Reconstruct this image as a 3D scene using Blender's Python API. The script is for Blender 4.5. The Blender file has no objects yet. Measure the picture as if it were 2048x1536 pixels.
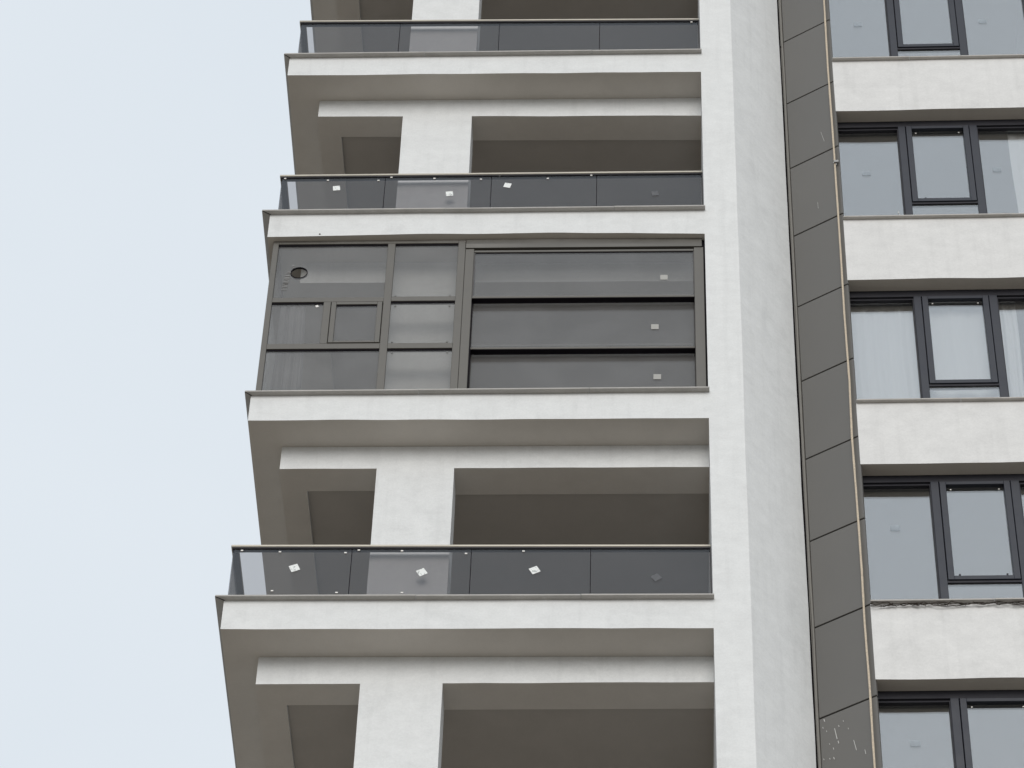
import bpy, bmesh, math, random
from mathutils import Vector, Matrix, noise
random.seed(7)
D = bpy.data
SC = bpy.context.scene
COL = SC.collection

# ------------------------------------------------------------------ camera, sky, sun, exposure
Z0 = 26.855                      # height of the lowest balcony edge in the picture above the street
cam_d = D.cameras.new('camera')
cam = D.objects.new('camera', cam_d)
COL.objects.link(cam)
R_ = Vector((0.99915806, 0.03129929, 0.02652399))
U_ = Vector((0.00609626, -0.7525998, 0.65844998))
F_ = Vector((-0.04057097, 0.65773391, 0.75215697))
m = Matrix.Identity(4)
for i in range(3):
    m[i][0], m[i][1], m[i][2] = R_[i], U_[i], -F_[i]
m.translation = Vector((0.80971, -24.93093, Z0 - 25.25518))
cam.matrix_world = m
cam_d.sensor_width = 36.0
cam_d.lens = 7100.0 / 2048.0 * 36.0
cam_d.clip_start = 0.1
cam_d.clip_end = 6000
SC.camera = cam

SUN_EL, SUN_AZ = math.radians(24), math.radians(179)
SKY_TINT = (0.797, 0.862, 0.925, 1)
w = D.worlds.new('World')
SC.world = w
w.use_nodes = True
nt = w.node_tree
nt.nodes.clear()
sky = nt.nodes.new('ShaderNodeTexSky')
sky.sky_type = 'NISHITA'
sky.sun_disc = False
sky.sun_elevation = SUN_EL
sky.sun_rotation = SUN_AZ
sky.air_density = 1.0
sky.dust_density = 4.0
bg1 = nt.nodes.new('ShaderNodeBackground')
bg1.inputs['Strength'].default_value = 0.05
nt.links.new(sky.outputs[0], bg1.inputs['Color'])
# closed, even cloud cover over that sky
tc = nt.nodes.new('ShaderNodeTexCoord')
nz = nt.nodes.new('ShaderNodeTexNoise')
nz.inputs['Scale'].default_value = 5.0
nz.inputs['Detail'].default_value = 4.0
nt.links.new(tc.outputs['Generated'], nz.inputs['Vector'])
rmp = nt.nodes.new('ShaderNodeValToRGB')
rmp.color_ramp.elements[0].position = 0.3
rmp.color_ramp.elements[0].color = (SKY_TINT[0]*.975, SKY_TINT[1]*.98, SKY_TINT[2]*.985, 1)
rmp.color_ramp.elements[1].position = 0.7
rmp.color_ramp.elements[1].color = (SKY_TINT[0]*1.03, SKY_TINT[1]*1.025, SKY_TINT[2]*1.02, 1)
nt.links.new(nz.outputs['Fac'], rmp.inputs['Fac'])
bg2 = nt.nodes.new('ShaderNodeBackground')
bg2.inputs['Strength'].default_value = 1.0
nt.links.new(rmp.outputs['Color'], bg2.inputs['Color'])
mx = nt.nodes.new('ShaderNodeMixShader')
mx.inputs['Fac'].default_value = 0.93
nt.links.new(bg1.outputs[0], mx.inputs[1])
nt.links.new(bg2.outputs[0], mx.inputs[2])
wo = nt.nodes.new('ShaderNodeOutputWorld')
nt.links.new(mx.outputs[0], wo.inputs['Surface'])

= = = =

## EXERCISE
Return the full material word for word. Do not include the pictures.

## TASK RESULT
Reconstruct this image as a 3D scene using Blender's Python API. The script is for Blender 4.5. The Blender file has no objects yet. Measure the picture as if it were 2048x1536 pixels.
import bpy, bmesh, math, random
from mathutils import Vector, Matrix, noise
random.seed(7)
D = bpy.data
SC = bpy.context.scene
COL = SC.collection

# ------------------------------------------------------------------ camera, sky, sun, exposure
Z0 = 26.855                      # height of the lowest balcony edge in the picture above the street
cam_d = D.cameras.new('camera')
cam = D.objects.new('camera', cam_d)
COL.objects.link(cam)
R_ = Vector((0.99915806, 0.03129929, 0.02652399))
U_ = Vector((0.00609626, -0.7525998, 0.65844998))
F_ = Vector((-0.04057097, 0.65773391, 0.75215697))
m = Matrix.Identity(4)
for i in range(3):
    m[i][0], m[i][1], m[i][2] = R_[i], U_[i], -F_[i]
m.translation = Vector((0.80971, -24.93093, Z0 - 25.25518))
cam.matrix_world = m
cam_d.sensor_width = 36.0
cam_d.lens = 7100.0 / 2048.0 * 36.0
cam_d.clip_start = 0.1
cam_d.clip_end = 6000
SC.camera = cam

SUN_EL, SUN_AZ = math.radians(24), math.radians(179)
SKY_TINT = (0.797, 0.862, 0.925, 1)
w = D.worlds.new('World')
SC.world = w
w.use_nodes = True
nt = w.node_tree
nt.nodes.clear()
sky = nt.nodes.new('ShaderNodeTexSky')
sky.sky_type = 'NISHITA'
sky.sun_disc = False
sky.sun_elevation = SUN_EL
sky.sun_rotation = SUN_AZ
sky.air_density = 1.0
sky.dust_density = 4.0
bg1 = nt.nodes.new('ShaderNodeBackground')
bg1.inputs['Strength'].default_value = 0.05
nt.links.new(sky.outputs[0], bg1.inputs['Color'])
# closed, even cloud cover over that sky
tc = nt.nodes.new('ShaderNodeTexCoord')
nz = nt.nodes.new('ShaderNodeTexNoise')
nz.inputs['Scale'].default_value = 5.0
nz.inputs['Detail'].default_value = 4.0
nt.links.new(tc.outputs['Generated'], nz.inputs['Vector'])
rmp = nt.nodes.new('ShaderNodeValToRGB')
rmp.color_ramp.elements[0].position = 0.3
rmp.color_ramp.elements[0].color = (SKY_TINT[0]*.975, SKY_TINT[1]*.98, SKY_TINT[2]*.985, 1)
rmp.color_ramp.elements[1].position = 0.7
rmp.color_ramp.elements[1].color = (SKY_TINT[0]*1.03, SKY_TINT[1]*1.025, SKY_TINT[2]*1.02, 1)
nt.links.new(nz.outputs['Fac'], rmp.inputs['Fac'])
bg2 = nt.nodes.new('ShaderNodeBackground')
bg2.inputs['Strength'].default_value = 1.0
nt.links.new(rmp.outputs['Color'], bg2.inputs['Color'])
mx = nt.nodes.new('ShaderNodeMixShader')
mx.inputs['Fac'].default_value = 0.93
nt.links.new(bg1.outputs[0], mx.inputs[1])
nt.links.new(bg2.outputs[0], mx.inputs[2])
wo = nt.nodes.new('ShaderNodeOutputWorld')
nt.links.new(mx.outputs[0], wo.inputs['Surface'])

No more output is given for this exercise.